Across the Gulf, the hesitation is plain. Emirati political scientist Abdulkhaleq Abdulla told The Media Line that Netanyahu’s “arrogance” and “Greater Israel” rhetoric have made Israel too destabilizing to embrace publicly. Yet he argued the economics are irresistible. “World trade is expanding at least 5 to 10 percent a year, and it needs new corridors. IMEC adds to that,” he said. For the UAE, the goal is clear: to cement itself as the airport and seaport of the 21st century. His advice: separate Gaza diplomacy from IMEC. “Maybe we need to delink the two,” Abdulla said. “IMEC shouldn’t be hostage to that.”
Meanwhile, Iran and China are quietly cheering the setbacks. Tehran openly hailed Hamas’ Oct. 7 assault as a victory against Israel. Beijing, analysts note, was pleased too—seeing a rival to its Belt and Road stalled just weeks after launch. Hezbollah-aligned outlets like The Cradle spelled it out: resistance in Gaza, Lebanon, and Yemen keeps Israel’s infrastructure under threat and delays US-led projects, creating what they called a “multipolar delay.”

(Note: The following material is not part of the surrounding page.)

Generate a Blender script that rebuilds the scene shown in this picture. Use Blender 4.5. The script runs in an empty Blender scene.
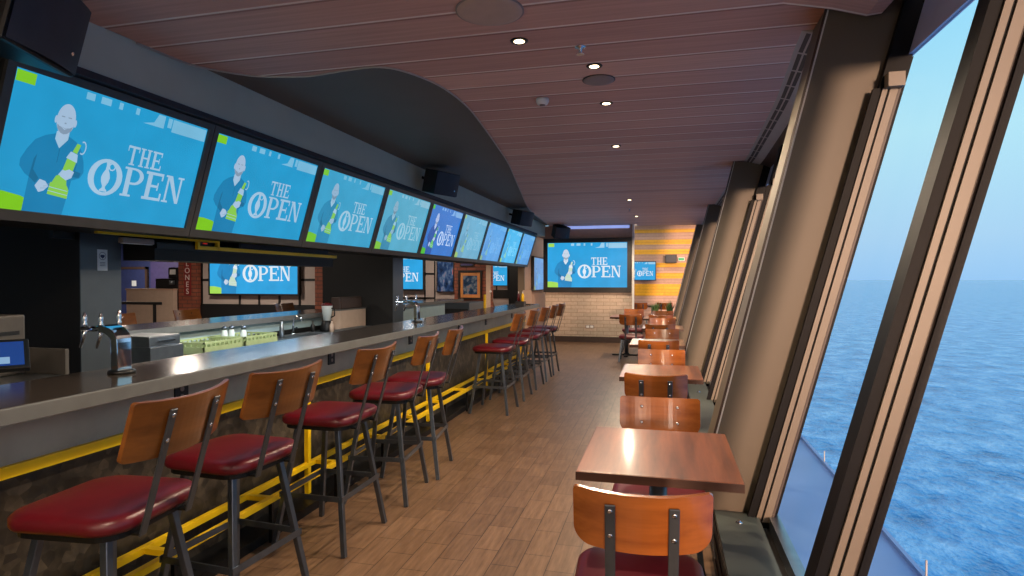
import bpy, bmesh, math, random
from mathutils import Vector, Matrix
random.seed(7)
S = bpy.context.scene
COL = S.collection
PI = math.pi
R = math.radians

# ------------------------------------------------------------------ materials
def lin(c):
    return tuple((v/255/12.92 if v/255 <= .04045 else ((v/255+.055)/1.055)**2.4) for v in c)+(1,)

def new_mat(name):
    m = bpy.data.materials.new(name); m.use_nodes = True
    nt = m.node_tree
    return m, nt, nt.nodes['Principled BSDF']

def vec(nt, kind='Object', scale=(1, 1, 1), swap=None):
    tc = nt.nodes.new('ShaderNodeTexCoord')
    out = tc.outputs[kind]
    if swap:
        sp = nt.nodes.new('ShaderNodeSeparateXYZ'); nt.links.new(out, sp.inputs[0])
        cb = nt.nodes.new('ShaderNodeCombineXYZ')
        for i, a in enumerate(swap):
            nt.links.new(sp.outputs['XYZ'.index(a)], cb.inputs[i])
        out = cb.outputs[0]
    mp = nt.nodes.new('ShaderNodeMapping'); mp.inputs['Scale'].default_value = scale
    nt.links.new(out, mp.inputs['Vector'])
    return mp.outputs[0]

def ramp(nt, fac, stops):
    r = nt.nodes.new('ShaderNodeValToRGB')
    e = r.color_ramp.elements
    while len(e) < len(stops): e.new(.5)
    for el, (p, c) in zip(e, stops):
        el.position = p; el.color = c
    nt.links.new(fac, r.inputs['Fac'])
    return r.outputs['Color']

def mix(nt, a, b, fac=.5, blend='MIX'):
    n = nt.nodes.new('ShaderNodeMix'); n.data_type = 'RGBA'; n.blend_type = blend
    for s, v in ((n.inputs[0], fac), (n.inputs[6], a), (n.inputs[7], b)):
        if hasattr(v, 'is_output'): nt.links.new(v, s)
        else: s.default_value = v
    return n.outputs[2]

def noise(nt, v, scale=5, detail=4, rough=.55):
    n = nt.nodes.new('ShaderNodeTexNoise')
    n.inputs['Scale'].default_value = scale; n.inputs['Detail'].default_value = detail
    n.inputs['Roughness'].default_value = rough
    nt.links.new(v, n.inputs['Vector'])
    return n.outputs['Fac']

def bump(nt, b, h, strength=.2, dist=.01):
    n = nt.nodes.new('ShaderNodeBump')
    n.inputs['Strength'].default_value = strength; n.inputs['Distance'].default_value = dist
    nt.links.new(h, n.inputs['Height']); nt.links.new(n.outputs[0], b.inputs['Normal'])

def plain(name, rgb, rough=.5, metal=0, var=.12, scale=12, spec=None):
    m, nt, b = new_mat(name)
    c = lin(rgb)
    f = noise(nt, vec(nt), scale, 3)
    lo = tuple(x*(1-var) for x in c[:3])+(1,); hi = tuple(min(1, x*(1+var)) for x in c[:3])+(1,)
    nt.links.new(ramp(nt, f, [(.3, lo), (.7, hi)]), b.inputs['Base Color'])
    b.inputs['Roughness'].default_value = rough; b.inputs['Metallic'].default_value = metal
    if spec is not None: b.inputs['Specular IOR Level'].default_value = spec
    return m

def wood(name, dark, light, axis='X', rough=.3, freq=1.0, coat=0):
    m, nt, b = new_mat(name)
    sc = {'X': (1.2, 14, 14), 'Y': (14, 1.2, 14), 'Z': (14, 14, 1.2)}[axis]
    v = vec(nt, scale=tuple(s*freq for s in sc))
    f1 = noise(nt, v, 1.0, 5, .6)
    v2 = vec(nt, scale=tuple(s*freq*.35 for s in sc))
    f2 = noise(nt, v2, 1.3, 2, .5)
    c1 = ramp(nt, f1, [(.3, lin(dark)), (.72, lin(light))])
    c2 = ramp(nt, f2, [(.35, (.72, .7, .68, 1)), (.65, (1, 1, 1, 1))])
    nt.links.new(mix(nt, c1, c2, .75, 'MULTIPLY'), b.inputs['Base Color'])
    b.inputs['Roughness'].default_value = rough
    b.inputs['Coat Weight'].default_value = coat; b.inputs['Coat Roughness'].default_value = .12
    bump(nt, b, f1, .06, .003)
    return m

def bricks(name, c1, c2, mortar, swap, w=.22, h=.075, ms=.008, rough=.75, var=None, bstr=.5):
    m, nt, b = new_mat(name)
    v = vec(nt, swap=swap)
    t = nt.nodes.new('ShaderNodeTexBrick')
    nt.links.new(v, t.inputs['Vector'])
    t.inputs['Scale'].default_value = 1
    t.inputs['Color1'].default_value = lin(c1); t.inputs['Color2'].default_value = lin(c2)
    t.inputs['Mortar'].default_value = lin(mortar)
    t.inputs['Mortar Size'].default_value = ms
    t.inputs['Brick Width'].default_value = w; t.inputs['Row Height'].default_value = h
    f = noise(nt, vec(nt, scale=(3, 3, 3)), 6, 5, .6)
    cc = mix(nt, t.outputs['Color'], ramp(nt, f, [(.3, (.78, .76, .74, 1)), (.7, (1, 1, 1, 1))]), .9, 'MULTIPLY')
    nt.links.new(cc, b.inputs['Base Color'])
    b.inputs['Roughness'].default_value = rough
    bump(nt, b, t.outputs['Fac'], -bstr, .006)
    return m

def emit(name, rgb, strength=1.0, rough=.25):
    m, nt, b = new_mat(name)
    c = lin(rgb)
    b.inputs['Base Color'].default_value = (.01, .01, .012, 1)
    f = noise(nt, vec(nt, scale=(1.5, 1.5, 1.5)), 2.0, 2)
    nt.links.new(ramp(nt, f, [(.3, tuple(x*.86 for x in c[:3])+(1,)), (.7, c)]), b.inputs['Emission Color'])
    b.inputs['Emission Strength'].default_value = strength
    b.inputs['Roughness'].default_value = rough
    b.inputs['Specular IOR Level'].default_value = .3
    return m

M = {}
M['black'] = plain('black_paint', (16, 16, 17), .45)
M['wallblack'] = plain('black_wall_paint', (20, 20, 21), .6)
M['soffit'] = plain('charcoal_soffit_paint', (192, 204, 190), .5, var=.06, scale=2)
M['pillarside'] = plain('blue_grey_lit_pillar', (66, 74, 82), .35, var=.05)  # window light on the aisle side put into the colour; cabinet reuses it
M['darkceil'] = plain('dark_ceiling_paint', (98, 91, 82), .6, var=.06, scale=2)
M['bezel'] = plain('dark_bezel_plastic', (30, 30, 31), .4)
M['bezelgrey'] = plain('grey_bezel_metal', (62, 61, 60), .4)
M['steel'] = plain('brushed_blue_steel', (98, 106, 118), .32, .85)
M['bracket'] = plain('dark_grey_bracket_steel', (74, 78, 84), .4, .6)
M['steelblack'] = plain('black_steel', (26, 26, 28), .42, .4)
M['bolt'] = plain('bright_bolt_metal', (200, 200, 205), .22, 1)
M['chrome'] = plain('polished_chrome', (225, 228, 232), .06, 1, var=.02)
M['stainless'] = plain('stainless_steel', (150, 156, 162), .28, .9)
M['red'] = plain('red_vinyl', (90, 11, 23), .38, var=.08, scale=30)
M['yellow'] = plain('yellow_paint', (255, 206, 14), .4, var=.05)
M['stoolwood'] = wood('stool_plywood', (90, 49, 18), (142, 85, 36), 'X', .28, coat=.4)
M['chairwood'] = wood('chair_plywood', (118, 60, 20), (166, 96, 40), 'X', .25, coat=.8)
M['tablewood'] = wood('table_veneer', (68, 32, 20), (156, 90, 60), 'Y', .34, coat=.5)
M['tableedge'] = wood('table_edge', (58, 34, 24), (84, 50, 34), 'X', .4)
M['counter'] = plain('dark_quartz_countertop', (62, 55, 50), .17, var=.1, scale=60)
M['counteredge'] = plain('grey_concrete_edge', (98, 98, 96), .5, var=.12, scale=9)
M['apron'] = plain('grey_concrete_apron', (170, 166, 154), .55, var=.1, scale=6)
M['column'] = plain('taupe_column_laminate', (86, 75, 60), .5, var=.04, scale=2)
M['tan'] = plain('tan_window_trim', (108, 95, 80), .45, var=.04)
M['glossblack'] = plain('satin_black_mullion', (9, 9, 12), .5, spec=.12)
M['sill'] = plain('greenish_grey_sill', (78, 84, 78), .45, var=.05)
M['ventgrey'] = plain('grey_vent_panel', (176, 170, 162), .5, var=.04)
M['header'] = plain('lavender_grey_header', (196, 194, 222), .3, var=.08, scale=3)
M['white'] = plain('white_plastic', (225, 225, 222), .4, var=.03)
M['paper'] = plain('white_paper', (196, 206, 216), .7, var=.03)
M['teal'] = plain('pale_teal_counter_face', (150, 172, 176), .45, var=.05)
M['green'] = plain('green_plastic', (160, 174, 124), .45, var=.08)
M['beige'] = plain('beige_panel', (190, 166, 148), .6, var=.05)
M['panelgrey'] = plain('pinkish_grey_wall_panel', (172, 158, 152), .6, var=.05, scale=3)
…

Western analysts read the same events differently. Washington think tanks argue that Hamas and its Iranian backers struck not only at Israel but at the broader project of Arab–Israeli normalization. The Heritage Foundation called the Oct. 7 assault “a calculated effort to undermine the positive momentum” begun with the Abraham Accords—and said IMEC now represents the most promising way to restart that momentum and secure US-led prosperity in the region.
For India and its partners, the calculus is simpler: demand is already there, the diaspora is embedded in Gulf economies, and the trade routes can’t wait for perfect politics.
“IMEC is a portfolio play,” Chaulia said. “India will keep building its western arteries because the demand is there, the diaspora is there, and the Gulf is structurally aligned.”